§ **WORK TO DO**: All the data should be repeated exactly. Any image in it is left out.

--------------------------------------------------

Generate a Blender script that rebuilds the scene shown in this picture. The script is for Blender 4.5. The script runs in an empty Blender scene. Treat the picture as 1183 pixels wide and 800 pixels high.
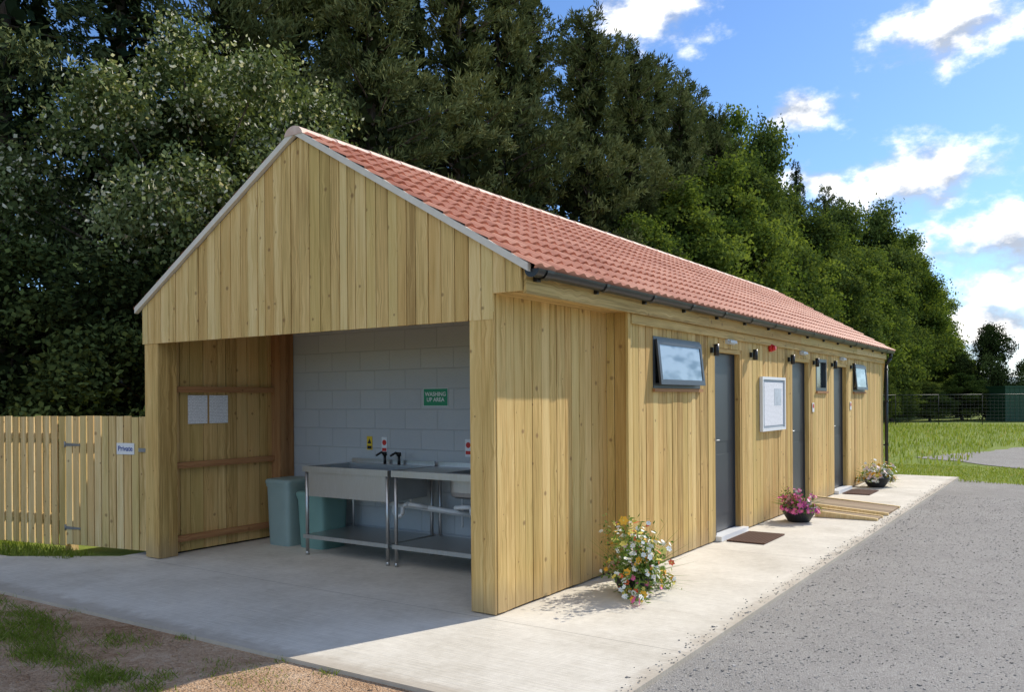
import bpy, math, random
import numpy as np
from mathutils import Vector, Matrix
random.seed(7); rng=np.random.default_rng(7)
scene=bpy.context.scene
COL=scene.collection

# ---------------------------------------------------------------- mesh builder
class MB:
    def __init__(s): s.v=[];s.f=[];s.uv=[];s.t=[];s.m=[];s.sm=[]
    def prism(s,O,U,V,N,poly,n0,n1,off=0.0,tone=.5,mi=0):
        O=Vector(O);U=Vector(U);V=Vector(V);N=Vector(N)
        b=len(s.v);k=len(poly)
        for n in (n0,n1):
            for (u,v) in poly: s.v.append(tuple(O+U*u+V*v+N*n))
        uvf=lambda i:(poly[i%k][0]+off+(0 if i<k else (n1-n0)),poly[i%k][1])
        fs=[list(range(k))[::-1],[k+i for i in range(k)]]
        for i in range(k):
            j=(i+1)%k; fs.append([i,j,k+j,k+i])
        for f in fs:
            s.f.append([b+i for i in f]); s.uv.append([uvf(i) for i in f]); s.t.append(tone); s.m.append(mi); s.sm.append(False)
    def box(s,x0,x1,y0,y1,z0,z1,grain='z',off=None,tone=None,mi=0):
        if off is None: off=random.random()*40
        if tone is None: tone=random.random()
        if grain=='z': s.prism((x0,y0,z0),(1,0,0),(0,0,1),(0,1,0),[(0,0),(x1-x0,0),(x1-x0,z1-z0),(0,z1-z0)],0,y1-y0,off,tone,mi)
        elif grain=='x': s.prism((x0,y0,z0),(0,0,1),(1,0,0),(0,1,0),[(0,0),(z1-z0,0),(z1-z0,x1-x0),(0,x1-x0)],0,y1-y0,off,tone,mi)
        else: s.prism((x0,y0,z0),(0,0,1),(0,1,0),(1,0,0),[(0,0),(z1-z0,0),(z1-z0,y1-y0),(0,y1-y0)],0,x1-x0,off,tone,mi)
    def cyl(s,p0,p1,r0,r1=None,seg=10,caps=True,mi=0,tone=.5):
        if r1 is None:r1=r0
        p0=Vector(p0);p1=Vector(p1);d=(p1-p0).normalized()
        a=d.orthogonal().normalized();c=d.cross(a)
        b=len(s.v)
        for p,r in ((p0,r0),(p1,r1)):
            for i in range(seg):
                t=2*math.pi*i/seg
                s.v.append(tuple(p+a*(r*math.cos(t))+c*(r*math.sin(t))))
        for i in range(seg):
            j=(i+1)%seg
            s.f.append([b+i,b+j,b+seg+j,b+seg+i]); s.uv.append([(0,0)]*4); s.t.append(tone); s.m.append(mi); s.sm.append(True)
        if caps:
            s.f.append([b+i for i in range(seg)][::-1]); s.uv.append([(0,0)]*seg); s.t.append(tone); s.m.append(mi); s.sm.append(False)
            s.f.append([b+seg+i for i in range(seg)]); s.uv.append([(0,0)]*seg); s.t.append(tone); s.m.append(mi); s.sm.append(False)
    def tube(s,pts,r,seg=8,mi=0):
        for a,b in zip(pts[:-1],pts[1:]): s.cyl(a,b,r,r,seg,True,mi)
    def lathe(s,c,prof,seg=24,mi=0):
        b=len(s.v);n=len(prof)
        for (r,z) in prof:
            for i in range(seg):
                t=2*math.pi*i/seg
                s.v.append((c[0]+r*math.cos(t),c[1]+r*math.sin(t),c[2]+z))
        for k in range(n-1):
            for i in range(seg):
                j=(i+1)%seg
                s.f.append([b+k*seg+i,b+k*seg+j,b+(k+1)*seg+j,b+(k+1)*seg+i]); s.uv.append([(0,0)]*4); s.t.append(.5); s.m.append(mi); s.sm.append(True)
    def rlathe(s,c,prof,w,d,seg=40,e=.28):
        b=len(s.v);n=len(prof)
        for (r,z) in prof:
            for i in range(seg):
                t=2*math.pi*(i+.5)/seg; cx,sy=math.cos(t),math.sin(t)
                s.v.append((c[0]+r*w/2*math.copysign(abs(cx)**e,cx),c[1]+r*d/2*math.copysign(abs(sy)**e,sy),z))
        for k in range(n-1):
            for i in range(seg):
                j=(i+1)%seg
                s.f.append([b+k*seg+i,b+k*seg+j,b+(k+1)*seg+j,b+(k+1)*seg+i]); s.uv.append([(0,0)]*4); s.t.append(.5); s.m.append(0); s.sm.append(False)
        s.f.append([b+(n-1)*seg+i for i in range(seg)]); s.uv.append([(0,0)]*seg); s.t.append(.5); s.m.append(0); s.sm.append(False)
    def taper(s,c,w0,d0,w1,d1,z0,z1,mi=0):
        b=len(s.v)
        for (w,d,z) in ((w0,d0,z0),(w1,d1,z1)):
            for sx,sy in ((-1,-1),(1,-1),(1,1),(-1,1)): s.v.append((c[0]+sx*w/2,c[1]+sy*d/2,z))
        for f in ([3,2,1,0],[4,5,6,7],[0,1,5,4],[1,2,6,5],[2,3,7,6],[3,0,4,7]):
            s.f.append([b+i for i in f]); s.uv.append([(0,0)]*4); s.t.append(.5); s.m.append(mi); s.sm.append(False)
    def mesh(s,name,mats):
        me=bpy.data.meshes.new(name); me.from_pydata(s.v,[],s.f)
        uvl=me.uv_layers.new(name='UVMap')
        flat=[c for f in s.uv for p in f for c in p]
        uvl.data.foreach_set('uv',flat)
        at=me.attributes.new('tone','FLOAT','FACE'); at.data.foreach_set('value',s.t)
        me.polygons.foreach_set('material_index',s.m)
        me.polygons.foreach_set('use_smooth',s.sm)
        for m in (mats if isinstance(mats,(list,tuple)) else [mats]): me.materials.append(m)
        me.update(); return me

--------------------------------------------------

§ **EXERCISE RESPONSE**:
Generate a Blender script that rebuilds the scene shown in this picture. The script is for Blender 4.5. The script runs in an empty Blender scene. Treat the picture as 1183 pixels wide and 800 pixels high.
import bpy, math, random
import numpy as np
from mathutils import Vector, Matrix
random.seed(7); rng=np.random.default_rng(7)
scene=bpy.context.scene
COL=scene.collection

# ---------------------------------------------------------------- mesh builder
class MB:
    def __init__(s): s.v=[];s.f=[];s.uv=[];s.t=[];s.m=[];s.sm=[]
    def prism(s,O,U,V,N,poly,n0,n1,off=0.0,tone=.5,mi=0):
        O=Vector(O);U=Vector(U);V=Vector(V);N=Vector(N)
        b=len(s.v);k=len(poly)
        for n in (n0,n1):
            for (u,v) in poly: s.v.append(tuple(O+U*u+V*v+N*n))
        uvf=lambda i:(poly[i%k][0]+off+(0 if i<k else (n1-n0)),poly[i%k][1])
        fs=[list(range(k))[::-1],[k+i for i in range(k)]]
        for i in range(k):
            j=(i+1)%k; fs.append([i,j,k+j,k+i])
        for f in fs:
            s.f.append([b+i for i in f]); s.uv.append([uvf(i) for i in f]); s.t.append(tone); s.m.append(mi); s.sm.append(False)
    def box(s,x0,x1,y0,y1,z0,z1,grain='z',off=None,tone=None,mi=0):
        if off is None: off=random.random()*40
        if tone is None: tone=random.random()
        if grain=='z': s.prism((x0,y0,z0),(1,0,0),(0,0,1),(0,1,0),[(0,0),(x1-x0,0),(x1-x0,z1-z0),(0,z1-z0)],0,y1-y0,off,tone,mi)
        elif grain=='x': s.prism((x0,y0,z0),(0,0,1),(1,0,0),(0,1,0),[(0,0),(z1-z0,0),(z1-z0,x1-x0),(0,x1-x0)],0,y1-y0,off,tone,mi)
        else: s.prism((x0,y0,z0),(0,0,1),(0,1,0),(1,0,0),[(0,0),(z1-z0,0),(z1-z0,y1-y0),(0,y1-y0)],0,x1-x0,off,tone,mi)
    def cyl(s,p0,p1,r0,r1=None,seg=10,caps=True,mi=0,tone=.5):
        if r1 is None:r1=r0
        p0=Vector(p0);p1=Vector(p1);d=(p1-p0).normalized()
        a=d.orthogonal().normalized();c=d.cross(a)
        b=len(s.v)
        for p,r in ((p0,r0),(p1,r1)):
            for i in range(seg):
                t=2*math.pi*i/seg
                s.v.append(tuple(p+a*(r*math.cos(t))+c*(r*math.sin(t))))
        for i in range(seg):
            j=(i+1)%seg
            s.f.append([b+i,b+j,b+seg+j,b+seg+i]); s.uv.append([(0,0)]*4); s.t.append(tone); s.m.append(mi); s.sm.append(True)
        if caps:
            s.f.append([b+i for i in range(seg)][::-1]); s.uv.append([(0,0)]*seg); s.t.append(tone); s.m.append(mi); s.sm.append(False)
            s.f.append([b+seg+i for i in range(seg)]); s.uv.append([(0,0)]*seg); s.t.append(tone); s.m.append(mi); s.sm.append(False)
    def tube(s,pts,r,seg=8,mi=0):
        for a,b in zip(pts[:-1],pts[1:]): s.cyl(a,b,r,r,seg,True,mi)
    def lathe(s,c,prof,seg=24,mi=0):
        b=len(s.v);n=len(prof)
        for (r,z) in prof:
            for i in range(seg):
                t=2*math.pi*i/seg
                s.v.append((c[0]+r*math.cos(t),c[1]+r*math.sin(t),c[2]+z))
        for k in range(n-1):
            for i in range(seg):
                j=(i+1)%seg
                s.f.append([b+k*seg+i,b+k*seg+j,b+(k+1)*seg+j,b+(k+1)*seg+i]); s.uv.append([(0,0)]*4); s.t.append(.5); s.m.append(mi); s.sm.append(True)
    def rlathe(s,c,prof,w,d,seg=40,e=.28):
        b=len(s.v);n=len(prof)
        for (r,z) in prof:
            for i in range(seg):
                t=2*math.pi*(i+.5)/seg; cx,sy=math.cos(t),math.sin(t)
                s.v.append((c[0]+r*w/2*math.copysign(abs(cx)**e,cx),c[1]+r*d/2*math.copysign(abs(sy)**e,sy),z))
        for k in range(n-1):
            for i in range(seg):
                j=(i+1)%seg
                s.f.append([b+k*seg+i,b+k*seg+j,b+(k+1)*seg+j,b+(k+1)*seg+i]); s.uv.append([(0,0)]*4); s.t.append(.5); s.m.append(0); s.sm.append(False)
        s.f.append([b+(n-1)*seg+i for i in range(seg)]); s.uv.append([(0,0)]*seg); s.t.append(.5); s.m.append(0); s.sm.append(False)
    def taper(s,c,w0,d0,w1,d1,z0,z1,mi=0):
        b=len(s.v)
        for (w,d,z) in ((w0,d0,z0),(w1,d1,z1)):
            for sx,sy in ((-1,-1),(1,-1),(1,1),(-1,1)): s.v.append((c[0]+sx*w/2,c[1]+sy*d/2,z))
        for f in ([3,2,1,0],[4,5,6,7],[0,1,5,4],[1,2,6,5],[2,3,7,6],[3,0,4,7]):
            s.f.append([b+i for i in f]); s.uv.append([(0,0)]*4); s.t.append(.5); s.m.append(mi); s.sm.append(False)
    def mesh(s,name,mats):
        me=bpy.data.meshes.new(name); me.from_pydata(s.v,[],s.f)
        uvl=me.uv_layers.new(name='UVMap')
        flat=[c for f in s.uv for p in f for c in p]
        uvl.data.foreach_set('uv',flat)
        at=me.attributes.new('tone','FLOAT','FACE'); at.data.foreach_set('value',s.t)
        me.polygons.foreach_set('material_index',s.m)
        me.polygons.foreach_set('use_smooth',s.sm)
        for m in (mats if isinstance(mats,(list,tuple)) else [mats]): me.materials.append(m)
        me.update(); return me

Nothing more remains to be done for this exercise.